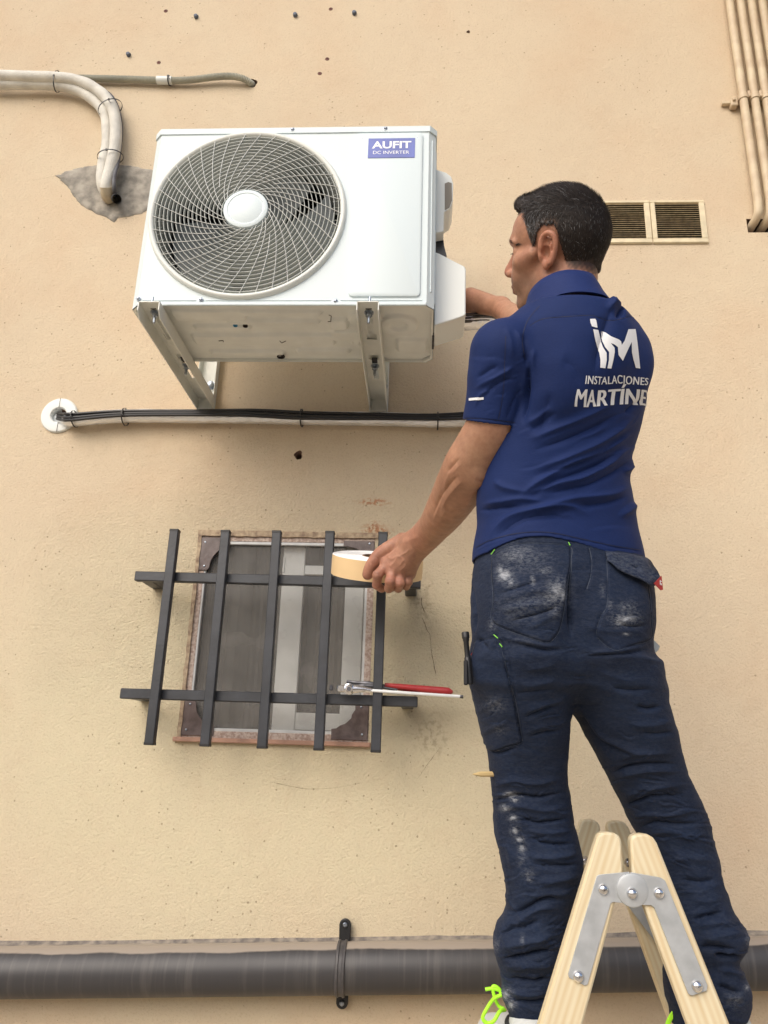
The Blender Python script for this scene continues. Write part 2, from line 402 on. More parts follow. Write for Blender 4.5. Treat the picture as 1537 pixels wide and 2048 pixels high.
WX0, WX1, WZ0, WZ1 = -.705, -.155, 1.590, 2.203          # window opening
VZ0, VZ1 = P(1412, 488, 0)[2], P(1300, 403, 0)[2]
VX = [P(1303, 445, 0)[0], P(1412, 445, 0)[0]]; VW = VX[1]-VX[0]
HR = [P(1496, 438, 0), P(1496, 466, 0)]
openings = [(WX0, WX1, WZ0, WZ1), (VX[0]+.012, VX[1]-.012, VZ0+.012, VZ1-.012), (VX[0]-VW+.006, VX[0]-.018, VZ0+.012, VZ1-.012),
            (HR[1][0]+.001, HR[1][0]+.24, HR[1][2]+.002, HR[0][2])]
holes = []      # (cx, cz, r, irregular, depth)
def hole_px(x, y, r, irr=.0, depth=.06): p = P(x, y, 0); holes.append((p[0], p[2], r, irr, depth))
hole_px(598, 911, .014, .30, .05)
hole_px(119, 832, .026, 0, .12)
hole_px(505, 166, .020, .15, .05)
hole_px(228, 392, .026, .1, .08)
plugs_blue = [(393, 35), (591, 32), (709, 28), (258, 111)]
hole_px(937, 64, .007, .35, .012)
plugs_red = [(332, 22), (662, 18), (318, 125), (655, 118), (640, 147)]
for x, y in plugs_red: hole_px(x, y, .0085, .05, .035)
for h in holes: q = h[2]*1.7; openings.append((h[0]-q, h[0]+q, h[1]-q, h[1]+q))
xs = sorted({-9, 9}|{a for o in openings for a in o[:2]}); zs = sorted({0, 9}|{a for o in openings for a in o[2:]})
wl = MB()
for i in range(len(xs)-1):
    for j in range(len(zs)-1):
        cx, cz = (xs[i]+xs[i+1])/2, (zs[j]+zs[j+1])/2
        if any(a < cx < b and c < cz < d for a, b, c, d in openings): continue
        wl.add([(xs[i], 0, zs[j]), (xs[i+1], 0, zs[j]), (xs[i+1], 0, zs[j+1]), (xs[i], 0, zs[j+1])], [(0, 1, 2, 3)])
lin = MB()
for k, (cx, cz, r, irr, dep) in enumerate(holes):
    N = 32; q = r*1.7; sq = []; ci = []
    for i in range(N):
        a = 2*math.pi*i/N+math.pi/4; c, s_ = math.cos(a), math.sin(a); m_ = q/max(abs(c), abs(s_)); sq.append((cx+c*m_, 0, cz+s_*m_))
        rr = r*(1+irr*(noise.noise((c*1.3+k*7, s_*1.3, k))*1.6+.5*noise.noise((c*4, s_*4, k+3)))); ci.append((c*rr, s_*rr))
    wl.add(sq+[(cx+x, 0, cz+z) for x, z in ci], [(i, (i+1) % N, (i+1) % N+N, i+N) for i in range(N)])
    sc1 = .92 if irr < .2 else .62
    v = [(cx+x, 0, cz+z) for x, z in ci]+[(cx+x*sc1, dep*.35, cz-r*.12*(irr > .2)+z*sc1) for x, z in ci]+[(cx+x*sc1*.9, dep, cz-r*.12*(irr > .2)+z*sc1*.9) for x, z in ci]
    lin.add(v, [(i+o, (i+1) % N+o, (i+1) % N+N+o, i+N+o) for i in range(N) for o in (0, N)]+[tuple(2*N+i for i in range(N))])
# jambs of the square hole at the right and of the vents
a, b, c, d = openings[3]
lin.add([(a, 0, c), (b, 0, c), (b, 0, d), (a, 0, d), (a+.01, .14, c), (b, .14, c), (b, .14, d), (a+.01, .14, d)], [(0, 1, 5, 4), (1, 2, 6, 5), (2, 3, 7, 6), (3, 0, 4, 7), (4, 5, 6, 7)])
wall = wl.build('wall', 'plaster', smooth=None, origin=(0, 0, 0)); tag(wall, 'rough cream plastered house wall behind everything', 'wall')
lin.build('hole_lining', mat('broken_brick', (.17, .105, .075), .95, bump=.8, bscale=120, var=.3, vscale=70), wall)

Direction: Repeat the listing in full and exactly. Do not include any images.

Exercise response:
The Blender Python script for this scene continues. Write part 2, from line 402 on. More parts follow. Write for Blender 4.5. Treat the picture as 1537 pixels wide and 2048 pixels high.
WX0, WX1, WZ0, WZ1 = -.705, -.155, 1.590, 2.203          # window opening
VZ0, VZ1 = P(1412, 488, 0)[2], P(1300, 403, 0)[2]
VX = [P(1303, 445, 0)[0], P(1412, 445, 0)[0]]; VW = VX[1]-VX[0]
HR = [P(1496, 438, 0), P(1496, 466, 0)]
openings = [(WX0, WX1, WZ0, WZ1), (VX[0]+.012, VX[1]-.012, VZ0+.012, VZ1-.012), (VX[0]-VW+.006, VX[0]-.018, VZ0+.012, VZ1-.012),
            (HR[1][0]+.001, HR[1][0]+.24, HR[1][2]+.002, HR[0][2])]
holes = []      # (cx, cz, r, irregular, depth)
def hole_px(x, y, r, irr=.0, depth=.06): p = P(x, y, 0); holes.append((p[0], p[2], r, irr, depth))
hole_px(598, 911, .014, .30, .05)
hole_px(119, 832, .026, 0, .12)
hole_px(505, 166, .020, .15, .05)
hole_px(228, 392, .026, .1, .08)
plugs_blue = [(393, 35), (591, 32), (709, 28), (258, 111)]
hole_px(937, 64, .007, .35, .012)
plugs_red = [(332, 22), (662, 18), (318, 125), (655, 118), (640, 147)]
for x, y in plugs_red: hole_px(x, y, .0085, .05, .035)
for h in holes: q = h[2]*1.7; openings.append((h[0]-q, h[0]+q, h[1]-q, h[1]+q))
xs = sorted({-9, 9}|{a for o in openings for a in o[:2]}); zs = sorted({0, 9}|{a for o in openings for a in o[2:]})
wl = MB()
for i in range(len(xs)-1):
    for j in range(len(zs)-1):
        cx, cz = (xs[i]+xs[i+1])/2, (zs[j]+zs[j+1])/2
        if any(a < cx < b and c < cz < d for a, b, c, d in openings): continue
        wl.add([(xs[i], 0, zs[j]), (xs[i+1], 0, zs[j]), (xs[i+1], 0, zs[j+1]), (xs[i], 0, zs[j+1])], [(0, 1, 2, 3)])
lin = MB()
for k, (cx, cz, r, irr, dep) in enumerate(holes):
    N = 32; q = r*1.7; sq = []; ci = []
    for i in range(N):
        a = 2*math.pi*i/N+math.pi/4; c, s_ = math.cos(a), math.sin(a); m_ = q/max(abs(c), abs(s_)); sq.append((cx+c*m_, 0, cz+s_*m_))
        rr = r*(1+irr*(noise.noise((c*1.3+k*7, s_*1.3, k))*1.6+.5*noise.noise((c*4, s_*4, k+3)))); ci.append((c*rr, s_*rr))
    wl.add(sq+[(cx+x, 0, cz+z) for x, z in ci], [(i, (i+1) % N, (i+1) % N+N, i+N) for i in range(N)])
    sc1 = .92 if irr < .2 else .62
    v = [(cx+x, 0, cz+z) for x, z in ci]+[(cx+x*sc1, dep*.35, cz-r*.12*(irr > .2)+z*sc1) for x, z in ci]+[(cx+x*sc1*.9, dep, cz-r*.12*(irr > .2)+z*sc1*.9) for x, z in ci]
    lin.add(v, [(i+o, (i+1) % N+o, (i+1) % N+N+o, i+N+o) for i in range(N) for o in (0, N)]+[tuple(2*N+i for i in range(N))])
# jambs of the square hole at the right and of the vents
a, b, c, d = openings[3]
lin.add([(a, 0, c), (b, 0, c), (b, 0, d), (a, 0, d), (a+.01, .14, c), (b, .14, c), (b, .14, d), (a+.01, .14, d)], [(0, 1, 5, 4), (1, 2, 6, 5), (2, 3, 7, 6), (3, 0, 4, 7), (4, 5, 6, 7)])
wall = wl.build('wall', 'plaster', smooth=None, origin=(0, 0, 0)); tag(wall, 'rough cream plastered house wall behind everything', 'wall')
lin.build('hole_lining', mat('broken_brick', (.17, .105, .075), .95, bump=.8, bscale=120, var=.3, vscale=70), wall)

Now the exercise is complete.